[Records with scene code]
↓↓↓

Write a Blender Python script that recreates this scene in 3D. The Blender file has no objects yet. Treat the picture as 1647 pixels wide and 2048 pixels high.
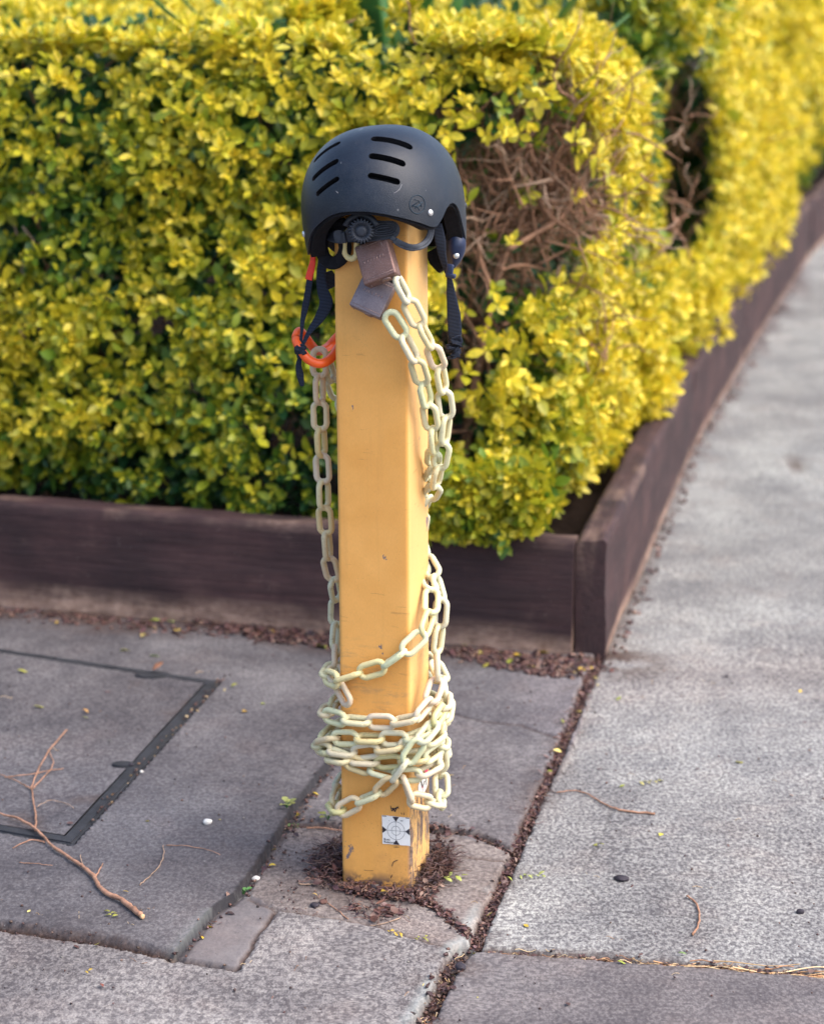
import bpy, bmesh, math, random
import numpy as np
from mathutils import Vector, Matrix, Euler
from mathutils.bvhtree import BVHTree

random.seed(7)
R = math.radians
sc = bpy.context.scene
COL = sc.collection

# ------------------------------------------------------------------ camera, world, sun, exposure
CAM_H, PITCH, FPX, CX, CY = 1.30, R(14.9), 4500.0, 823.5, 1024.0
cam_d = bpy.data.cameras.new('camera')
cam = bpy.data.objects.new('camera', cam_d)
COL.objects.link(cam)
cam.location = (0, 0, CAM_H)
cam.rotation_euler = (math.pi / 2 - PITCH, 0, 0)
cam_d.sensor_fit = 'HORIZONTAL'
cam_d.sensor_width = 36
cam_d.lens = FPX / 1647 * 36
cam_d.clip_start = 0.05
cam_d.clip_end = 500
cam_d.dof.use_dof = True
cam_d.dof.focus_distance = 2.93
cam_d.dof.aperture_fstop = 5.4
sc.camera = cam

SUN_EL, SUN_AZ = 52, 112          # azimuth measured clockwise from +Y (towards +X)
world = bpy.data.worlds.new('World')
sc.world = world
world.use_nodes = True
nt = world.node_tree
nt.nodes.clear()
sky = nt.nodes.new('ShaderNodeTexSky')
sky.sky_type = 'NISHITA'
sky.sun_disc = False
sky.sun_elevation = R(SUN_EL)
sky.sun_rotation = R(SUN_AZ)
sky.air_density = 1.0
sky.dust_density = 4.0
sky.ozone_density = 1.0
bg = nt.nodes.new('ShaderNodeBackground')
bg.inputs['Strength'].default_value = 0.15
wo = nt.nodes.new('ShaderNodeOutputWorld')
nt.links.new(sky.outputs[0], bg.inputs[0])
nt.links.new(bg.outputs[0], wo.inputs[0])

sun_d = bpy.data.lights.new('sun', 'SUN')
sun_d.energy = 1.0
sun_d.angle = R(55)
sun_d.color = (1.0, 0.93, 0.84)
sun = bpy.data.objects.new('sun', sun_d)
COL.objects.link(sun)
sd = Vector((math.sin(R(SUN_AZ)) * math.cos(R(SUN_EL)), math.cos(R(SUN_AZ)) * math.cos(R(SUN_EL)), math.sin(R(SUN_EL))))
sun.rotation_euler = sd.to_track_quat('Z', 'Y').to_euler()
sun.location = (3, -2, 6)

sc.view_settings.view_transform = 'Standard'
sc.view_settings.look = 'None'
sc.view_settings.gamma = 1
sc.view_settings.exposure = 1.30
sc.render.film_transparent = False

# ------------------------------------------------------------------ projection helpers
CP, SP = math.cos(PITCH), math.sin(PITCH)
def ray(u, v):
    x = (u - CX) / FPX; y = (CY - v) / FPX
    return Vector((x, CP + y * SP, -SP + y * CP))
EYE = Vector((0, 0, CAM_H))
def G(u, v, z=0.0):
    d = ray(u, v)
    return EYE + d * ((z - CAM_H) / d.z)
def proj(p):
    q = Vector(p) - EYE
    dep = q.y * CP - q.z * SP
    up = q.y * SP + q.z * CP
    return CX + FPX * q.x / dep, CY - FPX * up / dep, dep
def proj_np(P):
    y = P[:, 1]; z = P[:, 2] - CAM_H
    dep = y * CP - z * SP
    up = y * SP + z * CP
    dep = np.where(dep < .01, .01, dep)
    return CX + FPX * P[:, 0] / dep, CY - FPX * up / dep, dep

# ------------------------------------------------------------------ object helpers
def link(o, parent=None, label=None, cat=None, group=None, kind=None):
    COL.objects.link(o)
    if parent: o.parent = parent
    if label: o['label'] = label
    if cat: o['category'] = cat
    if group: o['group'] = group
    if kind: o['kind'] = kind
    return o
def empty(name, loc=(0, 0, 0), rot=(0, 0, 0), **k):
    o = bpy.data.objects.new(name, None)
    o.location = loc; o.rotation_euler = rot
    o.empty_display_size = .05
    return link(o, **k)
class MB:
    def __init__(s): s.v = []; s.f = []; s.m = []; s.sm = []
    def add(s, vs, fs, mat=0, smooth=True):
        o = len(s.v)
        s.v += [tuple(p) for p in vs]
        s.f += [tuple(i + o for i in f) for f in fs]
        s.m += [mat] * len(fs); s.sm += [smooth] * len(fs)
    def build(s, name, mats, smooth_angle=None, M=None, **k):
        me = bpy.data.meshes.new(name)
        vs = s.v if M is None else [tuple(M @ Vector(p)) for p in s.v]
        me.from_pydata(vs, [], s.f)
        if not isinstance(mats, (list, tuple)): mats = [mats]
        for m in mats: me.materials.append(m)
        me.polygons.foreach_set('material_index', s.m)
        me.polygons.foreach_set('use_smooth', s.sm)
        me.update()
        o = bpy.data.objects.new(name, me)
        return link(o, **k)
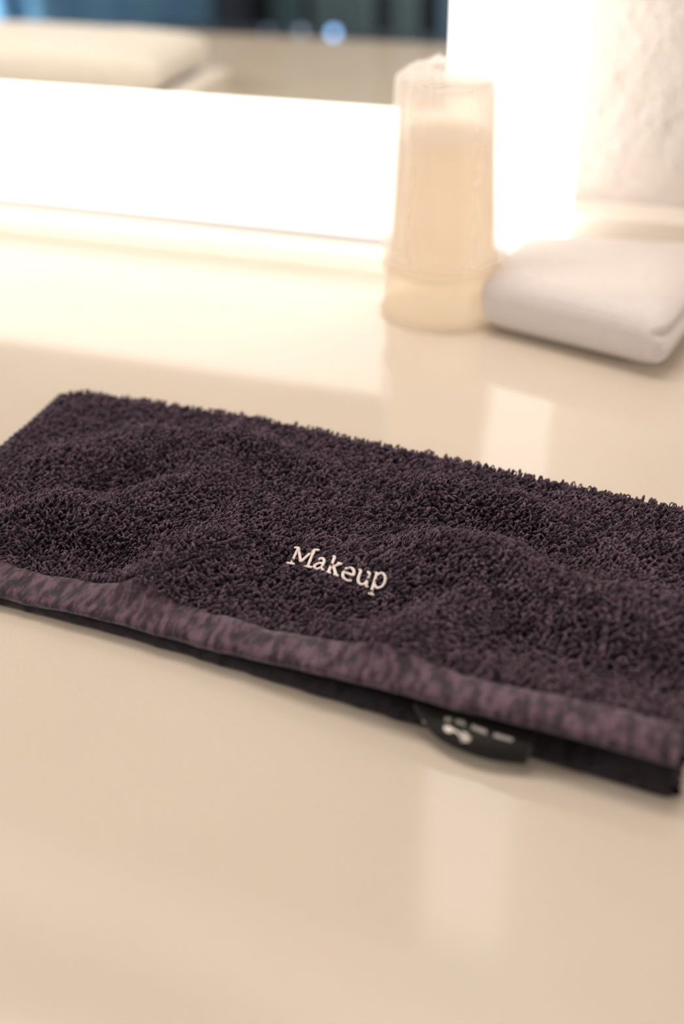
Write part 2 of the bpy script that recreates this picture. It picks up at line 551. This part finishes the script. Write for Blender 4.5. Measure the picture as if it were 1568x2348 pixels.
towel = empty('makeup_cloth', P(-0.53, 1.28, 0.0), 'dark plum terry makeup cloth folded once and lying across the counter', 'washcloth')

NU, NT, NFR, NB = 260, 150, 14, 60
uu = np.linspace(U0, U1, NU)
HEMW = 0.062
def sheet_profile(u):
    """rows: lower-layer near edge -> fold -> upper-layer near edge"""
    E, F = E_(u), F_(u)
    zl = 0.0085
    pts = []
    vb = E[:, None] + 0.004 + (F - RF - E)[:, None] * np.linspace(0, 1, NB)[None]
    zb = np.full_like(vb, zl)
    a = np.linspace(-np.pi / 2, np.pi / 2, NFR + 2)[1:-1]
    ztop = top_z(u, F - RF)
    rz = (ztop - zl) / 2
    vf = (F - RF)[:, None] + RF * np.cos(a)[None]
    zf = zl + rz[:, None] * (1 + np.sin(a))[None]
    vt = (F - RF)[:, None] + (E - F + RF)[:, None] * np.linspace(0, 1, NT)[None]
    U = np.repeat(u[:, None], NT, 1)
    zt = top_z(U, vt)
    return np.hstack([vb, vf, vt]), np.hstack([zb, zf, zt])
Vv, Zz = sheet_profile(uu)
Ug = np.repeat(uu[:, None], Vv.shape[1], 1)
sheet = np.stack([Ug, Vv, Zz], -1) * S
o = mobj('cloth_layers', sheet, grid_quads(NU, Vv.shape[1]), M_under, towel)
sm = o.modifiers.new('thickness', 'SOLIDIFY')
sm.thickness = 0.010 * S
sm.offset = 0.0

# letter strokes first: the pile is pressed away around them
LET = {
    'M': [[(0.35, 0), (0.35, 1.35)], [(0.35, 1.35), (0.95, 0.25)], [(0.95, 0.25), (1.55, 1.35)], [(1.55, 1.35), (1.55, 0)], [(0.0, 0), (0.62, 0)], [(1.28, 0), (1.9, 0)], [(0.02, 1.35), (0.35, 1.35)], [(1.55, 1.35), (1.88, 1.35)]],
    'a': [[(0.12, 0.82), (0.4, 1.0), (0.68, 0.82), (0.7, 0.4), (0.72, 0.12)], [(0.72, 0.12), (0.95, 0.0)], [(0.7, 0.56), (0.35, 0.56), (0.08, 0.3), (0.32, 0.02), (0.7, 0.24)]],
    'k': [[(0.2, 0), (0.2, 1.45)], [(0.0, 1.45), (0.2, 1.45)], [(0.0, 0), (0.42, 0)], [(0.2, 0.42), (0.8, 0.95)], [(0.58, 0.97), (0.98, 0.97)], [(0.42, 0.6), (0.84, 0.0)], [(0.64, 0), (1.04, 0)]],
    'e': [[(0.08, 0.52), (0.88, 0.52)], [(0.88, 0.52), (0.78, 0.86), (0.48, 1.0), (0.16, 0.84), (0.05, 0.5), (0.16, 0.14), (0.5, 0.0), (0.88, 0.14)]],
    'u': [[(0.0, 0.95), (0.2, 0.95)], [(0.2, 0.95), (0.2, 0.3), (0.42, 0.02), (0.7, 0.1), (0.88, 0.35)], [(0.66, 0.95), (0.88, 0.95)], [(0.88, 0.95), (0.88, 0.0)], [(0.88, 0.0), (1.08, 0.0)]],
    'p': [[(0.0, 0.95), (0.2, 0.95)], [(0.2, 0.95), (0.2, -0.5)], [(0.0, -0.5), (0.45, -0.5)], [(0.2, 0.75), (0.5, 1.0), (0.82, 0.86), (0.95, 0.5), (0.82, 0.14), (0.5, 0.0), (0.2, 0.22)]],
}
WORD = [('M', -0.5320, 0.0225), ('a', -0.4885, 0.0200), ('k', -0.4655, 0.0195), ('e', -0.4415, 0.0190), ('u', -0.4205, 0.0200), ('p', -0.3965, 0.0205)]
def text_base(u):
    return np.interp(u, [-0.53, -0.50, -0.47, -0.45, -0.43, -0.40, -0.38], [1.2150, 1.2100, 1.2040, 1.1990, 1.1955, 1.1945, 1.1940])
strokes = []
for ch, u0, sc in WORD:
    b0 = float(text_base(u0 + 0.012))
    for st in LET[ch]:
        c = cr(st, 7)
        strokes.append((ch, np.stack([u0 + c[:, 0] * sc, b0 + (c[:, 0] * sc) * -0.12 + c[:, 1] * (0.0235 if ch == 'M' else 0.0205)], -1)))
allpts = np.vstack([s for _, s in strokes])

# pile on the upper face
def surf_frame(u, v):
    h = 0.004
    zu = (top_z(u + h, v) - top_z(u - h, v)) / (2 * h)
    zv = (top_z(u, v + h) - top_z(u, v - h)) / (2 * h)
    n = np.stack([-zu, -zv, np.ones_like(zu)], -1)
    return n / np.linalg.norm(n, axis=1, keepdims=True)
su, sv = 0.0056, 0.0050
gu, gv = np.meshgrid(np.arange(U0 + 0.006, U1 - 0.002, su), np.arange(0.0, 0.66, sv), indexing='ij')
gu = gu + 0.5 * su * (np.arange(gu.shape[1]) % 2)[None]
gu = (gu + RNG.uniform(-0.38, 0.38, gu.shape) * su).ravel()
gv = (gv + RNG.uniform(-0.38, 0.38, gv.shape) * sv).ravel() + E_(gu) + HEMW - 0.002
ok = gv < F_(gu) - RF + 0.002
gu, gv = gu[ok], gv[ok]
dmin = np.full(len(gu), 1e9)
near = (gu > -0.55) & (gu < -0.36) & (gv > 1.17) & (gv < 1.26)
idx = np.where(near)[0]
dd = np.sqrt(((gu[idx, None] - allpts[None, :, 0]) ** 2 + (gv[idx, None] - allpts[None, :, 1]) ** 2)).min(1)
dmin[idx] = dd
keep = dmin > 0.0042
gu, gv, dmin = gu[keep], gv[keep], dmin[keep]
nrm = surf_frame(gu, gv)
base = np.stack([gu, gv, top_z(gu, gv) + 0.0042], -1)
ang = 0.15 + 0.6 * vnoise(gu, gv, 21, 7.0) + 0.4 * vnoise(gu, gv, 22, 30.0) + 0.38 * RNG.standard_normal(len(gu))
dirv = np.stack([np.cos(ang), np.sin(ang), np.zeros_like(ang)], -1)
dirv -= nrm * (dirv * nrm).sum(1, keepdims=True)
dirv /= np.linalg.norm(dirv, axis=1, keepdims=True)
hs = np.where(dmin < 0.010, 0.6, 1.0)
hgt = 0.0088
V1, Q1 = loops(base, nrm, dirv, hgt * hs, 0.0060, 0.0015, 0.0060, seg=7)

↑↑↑

**Written exercise**
Transcribe exactly, and only, the lines beginning at the line containing "Write part 2" and ending at the line containing "towel = empty('makeup_cloth', P(-0.53, 1.28, 0.0), 'dark", both inclusive.

**Answer for the task**
Write part 2 of the bpy script that recreates this picture. It picks up at line 551. This part finishes the script. Write for Blender 4.5. Measure the picture as if it were 1568x2348 pixels.
towel = empty('makeup_cloth', P(-0.53, 1.28, 0.0), 'dark plum terry makeup cloth folded once and lying across the counter', 'washcloth')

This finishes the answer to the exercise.